Suo padre si divertiva a scrivere?
«Amava scrivere ma odiava la celebrità e tutto ciò che essa comportava».
Suo padre la portava al cinema?
«Sì, spesso, anche quando eravamo lontani da casa. Ricordo di aver visto Dove osano le aquile in un cinema di Montreal, una sera in cui nevicava fortissimo, all’inizio degli anni ’70; e Il Grinta a Londra un paio di anni prima. Sui titoli sceglievo io, spesso mi portava a vedere film che lo annoiavano visibilmente solo perché lo volevo io. Ma dopo era un critico severo, e condivideva le sue riflessioni sui film in macchina tornando a casa».

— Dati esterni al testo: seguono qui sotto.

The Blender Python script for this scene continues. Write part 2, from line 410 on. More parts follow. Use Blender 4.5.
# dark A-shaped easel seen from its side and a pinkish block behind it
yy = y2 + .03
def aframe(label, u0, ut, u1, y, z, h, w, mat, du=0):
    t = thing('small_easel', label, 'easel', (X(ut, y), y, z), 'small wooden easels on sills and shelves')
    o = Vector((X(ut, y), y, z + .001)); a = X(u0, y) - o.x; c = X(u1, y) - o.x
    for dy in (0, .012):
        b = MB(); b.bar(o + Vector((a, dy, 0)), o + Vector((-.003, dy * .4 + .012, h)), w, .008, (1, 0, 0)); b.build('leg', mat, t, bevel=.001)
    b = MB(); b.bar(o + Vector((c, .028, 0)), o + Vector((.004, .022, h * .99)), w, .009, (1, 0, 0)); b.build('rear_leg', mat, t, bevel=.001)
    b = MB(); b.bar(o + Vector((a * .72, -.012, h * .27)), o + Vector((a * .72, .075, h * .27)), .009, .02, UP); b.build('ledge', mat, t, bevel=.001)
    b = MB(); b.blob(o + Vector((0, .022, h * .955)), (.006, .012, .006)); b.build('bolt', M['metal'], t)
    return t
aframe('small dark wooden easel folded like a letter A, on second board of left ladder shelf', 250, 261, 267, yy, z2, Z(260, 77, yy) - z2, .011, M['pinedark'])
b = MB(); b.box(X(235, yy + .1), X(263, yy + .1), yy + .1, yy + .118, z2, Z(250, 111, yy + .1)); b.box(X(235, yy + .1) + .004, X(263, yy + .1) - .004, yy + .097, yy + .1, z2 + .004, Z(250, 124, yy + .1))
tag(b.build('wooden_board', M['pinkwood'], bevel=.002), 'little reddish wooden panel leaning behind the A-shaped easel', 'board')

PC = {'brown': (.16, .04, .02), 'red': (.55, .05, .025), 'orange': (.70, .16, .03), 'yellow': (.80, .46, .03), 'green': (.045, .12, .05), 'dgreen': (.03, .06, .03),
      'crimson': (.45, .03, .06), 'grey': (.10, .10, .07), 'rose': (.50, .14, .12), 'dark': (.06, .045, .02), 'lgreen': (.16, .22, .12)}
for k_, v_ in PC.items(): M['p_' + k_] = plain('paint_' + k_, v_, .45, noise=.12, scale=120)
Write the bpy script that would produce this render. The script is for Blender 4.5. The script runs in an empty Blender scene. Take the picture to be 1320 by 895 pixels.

Lei è diventato un attore famoso, ma la passione per la recitazione è un vizio di famiglia…
«Mamma e papà avevano entrambi recitato da giovani. Salinger amava il cinema. Possedeva una collezione di 50 o 60 film in sedici millimetri che di solito guardavamo la sera nei fine settimana. Capitava anche che si unissero vicini e amici. Ci si sdraiava sui divani o sui cuscini sul pavimento del salotto con il proiettore da un lato della stanza e lo schermo che tiravamo giù sul muro dalla parte opposta. Scoprì con stupore che la distanza tra il muro e il proiettore era quella ideale per la messa a fuoco e per regolare alla perfezione il formato delle immagini, come se quella stanza fosse stata progettata apposta. Oggi, tante case di lusso sono dotate di “sale di proiezione”, con tv giganti e impianti sonori sofisticati, la nostra era invece una rudimentale attrezzatura da primi anni ’70. Il gusto cinematografico di mio padre era vasto ed eclettico come quello per i libri: dai Trentanove scalini [amato dalla Phoebe del Giovane Holden] e Il prigioniero di Amsterdam a Dersu Uzala, a Oliver!, a Una notte all’opera, ad Amanti perduti, per elencare solo pochi titoli. Erano “vecchi amici” quanto lo erano i libri sulle mensole, li sentiva vicini come – se non di più – sentiva vicini i “veri” amici con cui talvolta ci trovavamo a guardarli».